[Scene modeling code data]

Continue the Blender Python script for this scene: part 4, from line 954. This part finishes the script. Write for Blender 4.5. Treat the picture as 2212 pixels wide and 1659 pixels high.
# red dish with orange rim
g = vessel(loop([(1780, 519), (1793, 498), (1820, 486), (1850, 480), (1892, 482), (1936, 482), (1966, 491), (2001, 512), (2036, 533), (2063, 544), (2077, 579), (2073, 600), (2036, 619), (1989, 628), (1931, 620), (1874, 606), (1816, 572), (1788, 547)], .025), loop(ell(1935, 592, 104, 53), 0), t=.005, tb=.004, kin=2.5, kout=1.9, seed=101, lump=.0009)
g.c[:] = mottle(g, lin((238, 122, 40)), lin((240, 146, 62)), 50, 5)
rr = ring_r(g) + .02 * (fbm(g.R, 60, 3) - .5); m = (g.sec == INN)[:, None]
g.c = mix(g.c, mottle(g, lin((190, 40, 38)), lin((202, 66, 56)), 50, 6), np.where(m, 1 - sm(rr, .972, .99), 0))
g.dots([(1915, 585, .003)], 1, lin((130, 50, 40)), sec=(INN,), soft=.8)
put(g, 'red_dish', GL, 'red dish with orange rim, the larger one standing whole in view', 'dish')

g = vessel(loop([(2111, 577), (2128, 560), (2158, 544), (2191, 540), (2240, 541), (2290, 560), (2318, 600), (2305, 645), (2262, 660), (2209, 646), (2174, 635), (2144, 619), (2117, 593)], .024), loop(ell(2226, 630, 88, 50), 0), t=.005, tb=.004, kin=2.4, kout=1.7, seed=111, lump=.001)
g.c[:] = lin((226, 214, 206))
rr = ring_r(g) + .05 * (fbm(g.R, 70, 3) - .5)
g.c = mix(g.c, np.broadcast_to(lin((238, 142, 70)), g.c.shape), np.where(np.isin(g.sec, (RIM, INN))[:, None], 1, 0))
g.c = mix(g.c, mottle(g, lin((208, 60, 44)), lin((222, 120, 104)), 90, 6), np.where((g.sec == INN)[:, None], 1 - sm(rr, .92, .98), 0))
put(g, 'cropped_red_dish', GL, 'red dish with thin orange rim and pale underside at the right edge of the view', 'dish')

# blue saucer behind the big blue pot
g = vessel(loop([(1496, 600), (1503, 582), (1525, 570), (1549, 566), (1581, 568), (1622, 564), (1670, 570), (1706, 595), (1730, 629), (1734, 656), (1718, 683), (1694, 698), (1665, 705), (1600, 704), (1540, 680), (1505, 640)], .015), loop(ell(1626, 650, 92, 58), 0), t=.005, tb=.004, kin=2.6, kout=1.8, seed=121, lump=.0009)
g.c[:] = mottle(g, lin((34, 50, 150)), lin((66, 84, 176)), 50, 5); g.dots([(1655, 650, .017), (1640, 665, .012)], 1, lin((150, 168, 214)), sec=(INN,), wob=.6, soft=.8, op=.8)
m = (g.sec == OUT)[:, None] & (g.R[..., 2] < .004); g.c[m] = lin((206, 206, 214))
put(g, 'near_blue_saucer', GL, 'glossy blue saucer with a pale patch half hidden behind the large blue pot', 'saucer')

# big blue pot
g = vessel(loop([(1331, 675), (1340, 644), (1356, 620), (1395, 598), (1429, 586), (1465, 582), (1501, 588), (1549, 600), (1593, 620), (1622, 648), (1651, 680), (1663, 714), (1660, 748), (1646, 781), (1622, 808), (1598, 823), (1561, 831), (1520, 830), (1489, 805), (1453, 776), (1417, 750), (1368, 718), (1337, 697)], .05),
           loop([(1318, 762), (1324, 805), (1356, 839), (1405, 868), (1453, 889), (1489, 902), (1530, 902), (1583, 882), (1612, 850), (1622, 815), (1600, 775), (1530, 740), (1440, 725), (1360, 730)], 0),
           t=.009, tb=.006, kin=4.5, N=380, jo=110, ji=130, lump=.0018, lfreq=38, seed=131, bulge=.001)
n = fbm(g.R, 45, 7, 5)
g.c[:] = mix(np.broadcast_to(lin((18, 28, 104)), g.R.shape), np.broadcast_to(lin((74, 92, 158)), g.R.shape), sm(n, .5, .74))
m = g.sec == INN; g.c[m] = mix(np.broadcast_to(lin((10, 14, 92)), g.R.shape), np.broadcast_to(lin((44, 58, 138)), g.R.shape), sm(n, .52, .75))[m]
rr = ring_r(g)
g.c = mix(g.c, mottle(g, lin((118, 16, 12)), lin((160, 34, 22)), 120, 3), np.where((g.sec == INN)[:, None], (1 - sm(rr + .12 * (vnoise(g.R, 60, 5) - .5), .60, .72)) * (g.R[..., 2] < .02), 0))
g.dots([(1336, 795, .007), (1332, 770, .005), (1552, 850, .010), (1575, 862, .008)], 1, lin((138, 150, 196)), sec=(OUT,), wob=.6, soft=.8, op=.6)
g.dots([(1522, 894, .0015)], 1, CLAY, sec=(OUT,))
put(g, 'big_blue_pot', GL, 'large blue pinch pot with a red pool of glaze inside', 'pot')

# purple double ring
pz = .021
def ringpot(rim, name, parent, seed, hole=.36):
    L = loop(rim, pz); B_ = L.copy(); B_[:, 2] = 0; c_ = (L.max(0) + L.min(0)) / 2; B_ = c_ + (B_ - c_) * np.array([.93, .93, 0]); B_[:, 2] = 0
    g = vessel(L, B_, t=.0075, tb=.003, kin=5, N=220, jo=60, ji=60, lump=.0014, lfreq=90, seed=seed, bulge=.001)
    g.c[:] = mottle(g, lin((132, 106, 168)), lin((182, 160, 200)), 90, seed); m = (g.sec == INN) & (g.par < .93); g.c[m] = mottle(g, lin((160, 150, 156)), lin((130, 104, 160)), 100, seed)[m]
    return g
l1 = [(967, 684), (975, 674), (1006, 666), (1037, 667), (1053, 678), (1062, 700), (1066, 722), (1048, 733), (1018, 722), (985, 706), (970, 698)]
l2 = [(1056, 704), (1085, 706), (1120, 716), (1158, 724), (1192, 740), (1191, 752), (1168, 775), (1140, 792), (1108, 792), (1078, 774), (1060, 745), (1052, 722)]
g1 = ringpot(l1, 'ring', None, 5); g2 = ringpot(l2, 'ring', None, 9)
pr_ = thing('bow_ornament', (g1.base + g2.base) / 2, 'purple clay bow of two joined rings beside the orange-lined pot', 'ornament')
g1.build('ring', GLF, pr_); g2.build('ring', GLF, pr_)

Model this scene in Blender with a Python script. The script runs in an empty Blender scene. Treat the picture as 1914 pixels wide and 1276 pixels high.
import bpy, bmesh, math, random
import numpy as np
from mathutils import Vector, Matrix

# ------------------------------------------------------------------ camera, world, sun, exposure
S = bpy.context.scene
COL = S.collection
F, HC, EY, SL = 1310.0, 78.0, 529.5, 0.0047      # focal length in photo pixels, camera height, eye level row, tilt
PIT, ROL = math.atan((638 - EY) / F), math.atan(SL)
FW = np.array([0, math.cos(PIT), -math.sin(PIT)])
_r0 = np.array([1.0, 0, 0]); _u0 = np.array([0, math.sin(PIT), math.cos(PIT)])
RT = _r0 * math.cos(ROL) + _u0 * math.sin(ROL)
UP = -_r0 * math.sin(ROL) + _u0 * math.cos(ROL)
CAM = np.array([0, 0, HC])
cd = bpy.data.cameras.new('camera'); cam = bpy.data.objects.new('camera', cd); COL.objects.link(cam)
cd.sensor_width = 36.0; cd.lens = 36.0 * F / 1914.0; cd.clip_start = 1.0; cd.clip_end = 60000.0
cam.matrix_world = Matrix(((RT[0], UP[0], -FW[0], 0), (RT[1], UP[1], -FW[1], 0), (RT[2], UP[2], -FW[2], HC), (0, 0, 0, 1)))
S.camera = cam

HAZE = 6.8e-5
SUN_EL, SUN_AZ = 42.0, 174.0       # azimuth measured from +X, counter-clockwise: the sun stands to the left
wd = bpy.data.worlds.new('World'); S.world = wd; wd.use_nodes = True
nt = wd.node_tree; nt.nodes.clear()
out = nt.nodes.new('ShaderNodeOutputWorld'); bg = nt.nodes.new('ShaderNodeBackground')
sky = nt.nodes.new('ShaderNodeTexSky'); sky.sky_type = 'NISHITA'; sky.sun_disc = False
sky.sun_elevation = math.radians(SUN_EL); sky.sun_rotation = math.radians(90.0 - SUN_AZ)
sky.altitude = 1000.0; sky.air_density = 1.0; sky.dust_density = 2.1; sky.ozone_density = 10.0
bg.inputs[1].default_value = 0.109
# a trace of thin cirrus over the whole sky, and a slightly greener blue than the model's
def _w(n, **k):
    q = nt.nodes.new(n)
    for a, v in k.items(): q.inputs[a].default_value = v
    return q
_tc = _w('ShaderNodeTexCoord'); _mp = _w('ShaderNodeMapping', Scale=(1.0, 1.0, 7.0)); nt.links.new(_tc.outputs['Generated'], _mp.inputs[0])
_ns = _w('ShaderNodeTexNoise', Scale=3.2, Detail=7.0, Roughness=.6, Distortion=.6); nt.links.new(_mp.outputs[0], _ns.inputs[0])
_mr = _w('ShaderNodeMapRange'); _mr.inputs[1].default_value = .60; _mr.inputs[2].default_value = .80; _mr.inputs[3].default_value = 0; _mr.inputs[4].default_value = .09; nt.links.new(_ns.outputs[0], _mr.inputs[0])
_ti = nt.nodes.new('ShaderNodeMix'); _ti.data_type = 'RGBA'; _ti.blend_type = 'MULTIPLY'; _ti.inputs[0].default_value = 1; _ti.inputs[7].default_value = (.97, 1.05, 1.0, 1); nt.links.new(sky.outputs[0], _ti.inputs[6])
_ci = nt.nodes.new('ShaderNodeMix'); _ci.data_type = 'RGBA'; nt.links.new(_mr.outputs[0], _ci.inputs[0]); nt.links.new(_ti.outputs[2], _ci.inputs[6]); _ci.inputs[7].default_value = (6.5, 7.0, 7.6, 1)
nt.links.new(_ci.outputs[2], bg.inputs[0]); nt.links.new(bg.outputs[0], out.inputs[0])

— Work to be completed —
Beginning at the top of the data, please return every line until and including the line containing "put(g, 'red_dish', GL, 'red", copied exactly, and nothing past it.

— Correct answer —
Continue the Blender Python script for this scene: part 4, from line 954. This part finishes the script. Write for Blender 4.5. Treat the picture as 2212 pixels wide and 1659 pixels high.
# red dish with orange rim
g = vessel(loop([(1780, 519), (1793, 498), (1820, 486), (1850, 480), (1892, 482), (1936, 482), (1966, 491), (2001, 512), (2036, 533), (2063, 544), (2077, 579), (2073, 600), (2036, 619), (1989, 628), (1931, 620), (1874, 606), (1816, 572), (1788, 547)], .025), loop(ell(1935, 592, 104, 53), 0), t=.005, tb=.004, kin=2.5, kout=1.9, seed=101, lump=.0009)
g.c[:] = mottle(g, lin((238, 122, 40)), lin((240, 146, 62)), 50, 5)
rr = ring_r(g) + .02 * (fbm(g.R, 60, 3) - .5); m = (g.sec == INN)[:, None]
g.c = mix(g.c, mottle(g, lin((190, 40, 38)), lin((202, 66, 56)), 50, 6), np.where(m, 1 - sm(rr, .972, .99), 0))
g.dots([(1915, 585, .003)], 1, lin((130, 50, 40)), sec=(INN,), soft=.8)
put(g, 'red_dish', GL, 'red dish with orange rim, the larger one standing whole in view', 'dish')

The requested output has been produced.